§ **What to do**
Output exactly the lines from the first one down to the line containing "COL = sc.collection", inclusive.

§ **Exercise data**
· · · · ·
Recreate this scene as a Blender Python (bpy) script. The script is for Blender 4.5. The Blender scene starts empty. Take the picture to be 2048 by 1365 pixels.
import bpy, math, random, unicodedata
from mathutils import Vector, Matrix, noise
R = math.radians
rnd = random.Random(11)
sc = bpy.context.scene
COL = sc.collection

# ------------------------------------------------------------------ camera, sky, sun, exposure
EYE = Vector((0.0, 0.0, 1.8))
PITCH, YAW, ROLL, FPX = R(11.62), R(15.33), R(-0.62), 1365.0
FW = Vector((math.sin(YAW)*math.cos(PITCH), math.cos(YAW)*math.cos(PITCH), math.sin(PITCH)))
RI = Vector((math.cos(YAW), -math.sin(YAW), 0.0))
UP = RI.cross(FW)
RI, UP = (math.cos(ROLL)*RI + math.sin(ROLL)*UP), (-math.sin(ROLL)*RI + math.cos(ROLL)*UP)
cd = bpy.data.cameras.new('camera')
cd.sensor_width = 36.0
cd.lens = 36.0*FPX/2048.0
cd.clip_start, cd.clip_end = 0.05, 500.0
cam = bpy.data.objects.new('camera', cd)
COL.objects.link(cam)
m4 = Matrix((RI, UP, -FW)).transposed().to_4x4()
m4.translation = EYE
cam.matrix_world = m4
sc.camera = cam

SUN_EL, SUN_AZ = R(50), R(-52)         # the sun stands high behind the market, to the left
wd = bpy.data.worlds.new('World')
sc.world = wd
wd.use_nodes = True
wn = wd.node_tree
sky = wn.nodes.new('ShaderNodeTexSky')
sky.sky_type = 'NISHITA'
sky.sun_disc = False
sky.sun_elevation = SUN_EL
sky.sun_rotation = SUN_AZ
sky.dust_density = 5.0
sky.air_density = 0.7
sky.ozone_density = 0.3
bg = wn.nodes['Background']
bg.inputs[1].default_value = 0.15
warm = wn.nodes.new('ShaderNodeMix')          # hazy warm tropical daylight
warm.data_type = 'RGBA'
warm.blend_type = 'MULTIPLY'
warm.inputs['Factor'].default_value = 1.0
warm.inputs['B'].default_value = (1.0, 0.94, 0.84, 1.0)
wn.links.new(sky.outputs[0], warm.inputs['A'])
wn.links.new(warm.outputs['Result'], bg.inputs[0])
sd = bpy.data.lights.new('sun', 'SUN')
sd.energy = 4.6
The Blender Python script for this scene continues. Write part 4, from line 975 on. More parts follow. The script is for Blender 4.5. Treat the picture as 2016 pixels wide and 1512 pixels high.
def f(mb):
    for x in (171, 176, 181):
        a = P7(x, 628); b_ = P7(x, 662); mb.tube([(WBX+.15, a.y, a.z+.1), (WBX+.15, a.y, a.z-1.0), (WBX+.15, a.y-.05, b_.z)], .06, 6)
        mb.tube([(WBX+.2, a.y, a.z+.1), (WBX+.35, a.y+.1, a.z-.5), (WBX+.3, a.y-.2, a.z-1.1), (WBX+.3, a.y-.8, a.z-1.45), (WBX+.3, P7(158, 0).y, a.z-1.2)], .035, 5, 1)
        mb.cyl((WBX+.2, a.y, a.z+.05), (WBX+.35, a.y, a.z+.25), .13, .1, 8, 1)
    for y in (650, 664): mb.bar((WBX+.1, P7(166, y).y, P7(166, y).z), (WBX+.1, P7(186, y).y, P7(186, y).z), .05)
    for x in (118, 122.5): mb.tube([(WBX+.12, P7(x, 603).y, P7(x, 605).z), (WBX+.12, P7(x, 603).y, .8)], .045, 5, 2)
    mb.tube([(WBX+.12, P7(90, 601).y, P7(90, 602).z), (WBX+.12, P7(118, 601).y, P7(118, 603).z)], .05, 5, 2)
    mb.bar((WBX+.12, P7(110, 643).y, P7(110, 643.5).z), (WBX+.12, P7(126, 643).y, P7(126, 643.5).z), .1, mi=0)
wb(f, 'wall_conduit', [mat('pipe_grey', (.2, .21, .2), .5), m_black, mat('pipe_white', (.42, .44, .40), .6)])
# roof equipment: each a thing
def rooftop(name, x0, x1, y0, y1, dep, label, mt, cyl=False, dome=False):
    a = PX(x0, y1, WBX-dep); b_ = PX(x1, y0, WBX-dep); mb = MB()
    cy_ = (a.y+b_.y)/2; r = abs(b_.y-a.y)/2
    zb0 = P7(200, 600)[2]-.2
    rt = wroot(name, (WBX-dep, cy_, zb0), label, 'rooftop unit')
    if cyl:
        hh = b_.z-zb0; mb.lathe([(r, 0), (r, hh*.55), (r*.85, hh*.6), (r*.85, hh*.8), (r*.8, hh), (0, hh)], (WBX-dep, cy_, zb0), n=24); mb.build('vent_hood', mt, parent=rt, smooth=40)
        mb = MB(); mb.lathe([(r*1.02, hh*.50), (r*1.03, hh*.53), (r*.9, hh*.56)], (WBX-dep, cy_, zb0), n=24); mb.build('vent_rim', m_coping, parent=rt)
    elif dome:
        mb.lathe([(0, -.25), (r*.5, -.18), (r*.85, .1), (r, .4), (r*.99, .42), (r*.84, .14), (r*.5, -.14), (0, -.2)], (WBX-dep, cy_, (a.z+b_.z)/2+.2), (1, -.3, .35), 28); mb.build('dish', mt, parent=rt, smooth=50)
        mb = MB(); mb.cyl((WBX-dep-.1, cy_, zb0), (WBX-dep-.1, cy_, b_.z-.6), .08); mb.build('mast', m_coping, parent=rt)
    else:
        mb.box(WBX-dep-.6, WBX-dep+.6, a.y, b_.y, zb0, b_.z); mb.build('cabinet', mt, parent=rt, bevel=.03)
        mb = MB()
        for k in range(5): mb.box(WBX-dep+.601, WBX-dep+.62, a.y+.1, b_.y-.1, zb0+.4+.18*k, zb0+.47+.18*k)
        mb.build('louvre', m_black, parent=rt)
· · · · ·
§ **Correct result**
Recreate this scene as a Blender Python (bpy) script. The script is for Blender 4.5. The Blender scene starts empty. Take the picture to be 2048 by 1365 pixels.
import bpy, math, random, unicodedata
from mathutils import Vector, Matrix, noise
R = math.radians
rnd = random.Random(11)
sc = bpy.context.scene
COL = sc.collection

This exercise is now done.